Jonathan Knowles has a background in Finance, Business Strategy, Brand Strategy and Brand Valuation. His articles have appeared in Harvard Business Review, MIT Sloan Management Review, The Wall Street Journal, Marketing Management, Professional Investor and Intellectual Asset Management.

M&A – More Progress

by Jonathan Knowles on July 15, 2009

It has been laborious – but we are now close to a “clean” data set for the M&A analysis.  The latest work has focused on winnowing the 1,000+ transactions down to a more narrowly defined set of genuine merger transactions in which it is conceivable that senior management might have considered any one of the 10 potential brand strategies.

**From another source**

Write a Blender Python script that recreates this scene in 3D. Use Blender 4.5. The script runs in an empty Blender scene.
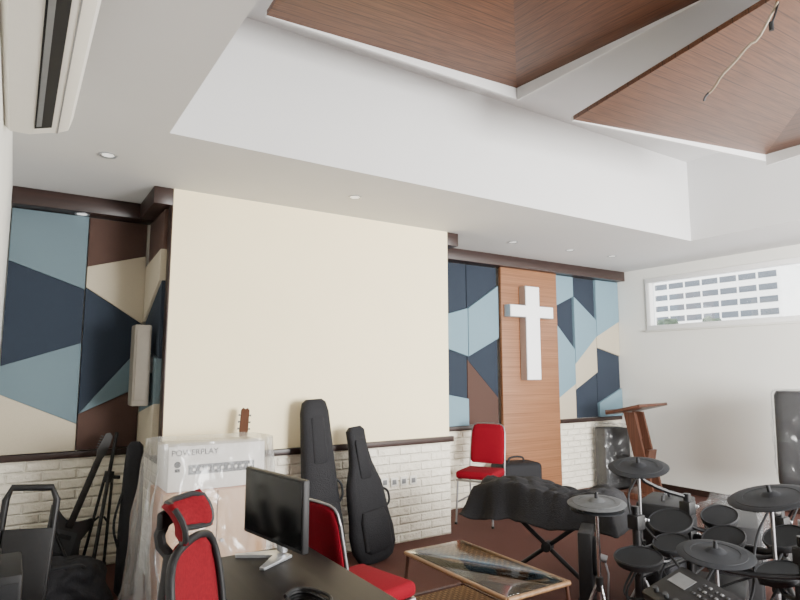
import bpy, bmesh, math, random
from mathutils import Vector, Matrix, Euler, noise
random.seed(4)
R = math.radians
PI = math.pi
COL = bpy.context.scene.collection
# ---------------------------------------------------------------- camera model
PSI, PIT, F, CAMZ = R(33), R(6.8), 592.0, 1.5
CAM = Vector((0, 0, CAMZ))
FW = Vector((math.sin(PSI)*math.cos(PIT), math.cos(PSI)*math.cos(PIT), math.sin(PIT)))
RT = Vector((math.cos(PSI), -math.sin(PSI), 0))
UP = RT.cross(FW)
def ray(px, py): return FW*F + RT*(px-400) + UP*(300-py)
def onZ(px, py, z):
    d = ray(px, py); return CAM + d*((z-CAMZ)/d.z)
def onY(px, py, y):
    d = ray(px, py); return CAM + d*(y/d.y)
def onX(px, py, x):
    d = ray(px, py); return CAM + d*(x/d.x)

# ---------------------------------------------------------------- materials
def lin(c):
    return tuple(((v/255)/12.92 if v/255 <= .04045 else ((v/255+.055)/1.055)**2.4) for v in c)
def nt(m):
    m.use_nodes = True
    return m.node_tree.nodes, m.node_tree.links, m.node_tree.nodes['Principled BSDF']
def coords(n, l, scale=(1, 1, 1)):
    tc = n.new('ShaderNodeTexCoord'); mp = n.new('ShaderNodeMapping')
    mp.inputs['Scale'].default_value = scale
    l.new(tc.outputs['Object'], mp.inputs['Vector'])
    return mp.outputs['Vector']
def mat(name, rgb, rough=.6, metal=0, var=.06, scale=25, bump=0, coat=0, stretch=(1, 1, 1), emit=0, spec=None):
    m = bpy.data.materials.new(name); n, l, b = nt(m)
    c = lin(rgb)
    v = coords(n, l, stretch)
    t = n.new('ShaderNodeTexNoise'); t.inputs['Scale'].default_value = scale; t.inputs['Detail'].default_value = 4
    l.new(v, t.inputs['Vector'])
    r = n.new('ShaderNodeValToRGB')
    r.color_ramp.elements[0].position = .3; r.color_ramp.elements[1].position = .7
    r.color_ramp.elements[0].color = tuple(x*(1-var) for x in c)+(1,)
    r.color_ramp.elements[1].color = tuple(min(1, x*(1+var)) for x in c)+(1,)
    l.new(t.outputs['Fac'], r.inputs['Fac']); l.new(r.outputs['Color'], b.inputs['Base Color'])
    b.inputs['Roughness'].default_value = rough; b.inputs['Metallic'].default_value = metal
    b.inputs['Coat Weight'].default_value = coat
    if spec is not None: b.inputs['Specular IOR Level'].default_value = spec
    if bump:
        bp = n.new('ShaderNodeBump'); bp.inputs['Strength'].default_value = bump; bp.inputs['Distance'].default_value = .01
        l.new(t.outputs['Fac'], bp.inputs['Height']); l.new(bp.outputs['Normal'], b.inputs['Normal'])
    if emit:
        l.new(r.outputs['Color'], b.inputs['Emission Color']); b.inputs['Emission Strength'].default_value = emit
    return m
def wood(name, a, b_, along='X', across='Y', pitch=.09, rough=.45, fine=60, line=.05, coat=0, spec=.5):
    """planks run along one object axis; thin joints across the other"""
    m = bpy.data.materials.new(name); n, l, b = nt(m)
    tc = n.new('ShaderNodeTexCoord')
    mp = n.new('ShaderNodeMapping'); sc = [fine, fine, fine]; sc['XYZ'.index(along)] = 1.1
    mp.inputs['Scale'].default_value = sc
    l.new(tc.outputs['Object'], mp.inputs['Vector'])
    t = n.new('ShaderNodeTexNoise'); t.inputs['Scale'].default_value = 1; t.inputs['Detail'].default_value = 4
    l.new(mp.outputs['Vector'], t.inputs['Vector'])
    r = n.new('ShaderNodeValToRGB')
    r.color_ramp.elements[0].position = .34; r.color_ramp.elements[1].position = .66
    r.color_ramp.elements[0].color = lin(a)+(1,); r.color_ramp.elements[1].color = lin(b_)+(1,)
    l.new(t.outputs['Fac'], r.inputs['Fac'])
    out = r.outputs['Color']
    if pitch:
        sp = n.new('ShaderNodeSeparateXYZ'); l.new(tc.outputs['Object'], sp.inputs[0])
        d = n.new('ShaderNodeMath'); d.operation = 'DIVIDE'; d.inputs[1].default_value = pitch
        l.new(sp.outputs['XYZ'.index(across)], d.inputs[0])
        fr = n.new('ShaderNodeMath'); fr.operation = 'FRACT'; l.new(d.outputs[0], fr.inputs[0])
        lt = n.new('ShaderNodeMath'); lt.operation = 'LESS_THAN'; lt.inputs[1].default_value = line
        l.new(fr.outputs[0], lt.inputs[0])
        mx = n.new('ShaderNodeMixRGB'); mx.blend_type = 'MULTIPLY'; mx.inputs['Color2'].default_value = (.45, .4, .38, 1)
        l.new(lt.outputs[0], mx.inputs['Fac']); l.new(out, mx.inputs['Color1']); out = mx.outputs['Color']
    l.new(out, b.inputs['Base Color'])
    b.inputs['Roughness'].default_value = rough; b.inputs['Coat Weight'].default_value = coat
    b.inputs['Specular IOR Level'].default_value = spec
    return m
def weave_mat(name, a, b_, c, px=.022, py=.022):
    """over-and-under cane weave: checker of two tans with dark gaps"""
    m = bpy.data.materials.new(name); n, l, b = nt(m)
    v = coords(n, l, (1/px, 1/py, 1))
    ck = n.new('ShaderNodeTexChecker'); ck.inputs['Scale'].default_value = 1
    ck.inputs['Color1'].default_value = lin(a)+(1,); ck.inputs['Color2'].default_value = lin(b_)+(1,)
    l.new(v, ck.inputs['Vector'])
    sp = n.new('ShaderNodeSeparateXYZ'); l.new(v, sp.inputs[0])
    hs = []
    for ax in 'XY':
        fr = n.new('ShaderNodeMath'); fr.operation = 'FRACT'; l.new(sp.outputs[ax], fr.inputs[0])
        lt = n.new('ShaderNodeMath'); lt.operation = 'LESS_THAN'; lt.inputs[1].default_value = .16; l.new(fr.outputs[0], lt.inputs[0]); hs.append(lt)
    mxm = n.new('ShaderNodeMath'); mxm.operation = 'MAXIMUM'; l.new(hs[0].outputs[0], mxm.inputs[0]); l.new(hs[1].outputs[0], mxm.inputs[1])
    mx = n.new('ShaderNodeMixRGB'); mx.inputs['Color2'].default_value = lin(c)+(1,)
    l.new(mxm.outputs[0], mx.inputs['Fac']); l.new(ck.outputs['Color'], mx.inputs['Color1'])
    l.new(mx.outputs['Color'], b.inputs['Base Color']); b.inputs['Roughness'].default_value = .7
    b.inputs['Specular IOR Level'].default_value = .2
    return m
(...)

After a number of false starts, the decision rules for what constituted a merger - as opposed to an acquisition - were relatively easy to specify in an objective, transparent way.  We have set the maximum discrepancy in revenue/value to be equal to the maximum observed discrepancy in a transaction that had adopted either a “best of both” or a “different in kind” strategy.

Using this decision rule, we have reduced the number of examples of strategy 1 or 10 from over 80% of the total sample to closer to the 65% figure observed in our earlier research.  By doing so, we have hopefully eliminated a lot of “noise” from the data – all of those transactions that were clearly acquisitions (the vast difference in size between the acquirer and target made it inconceivable that it would be regarded as a merger).

As a footnote, I have learned that the technical distinction between a merger and an acquisition is simply whether the target’s legal entity survives for legal reporting purposes.  If it does, then the transaction is a merger.  If it does not, then the transaction is an acquisition.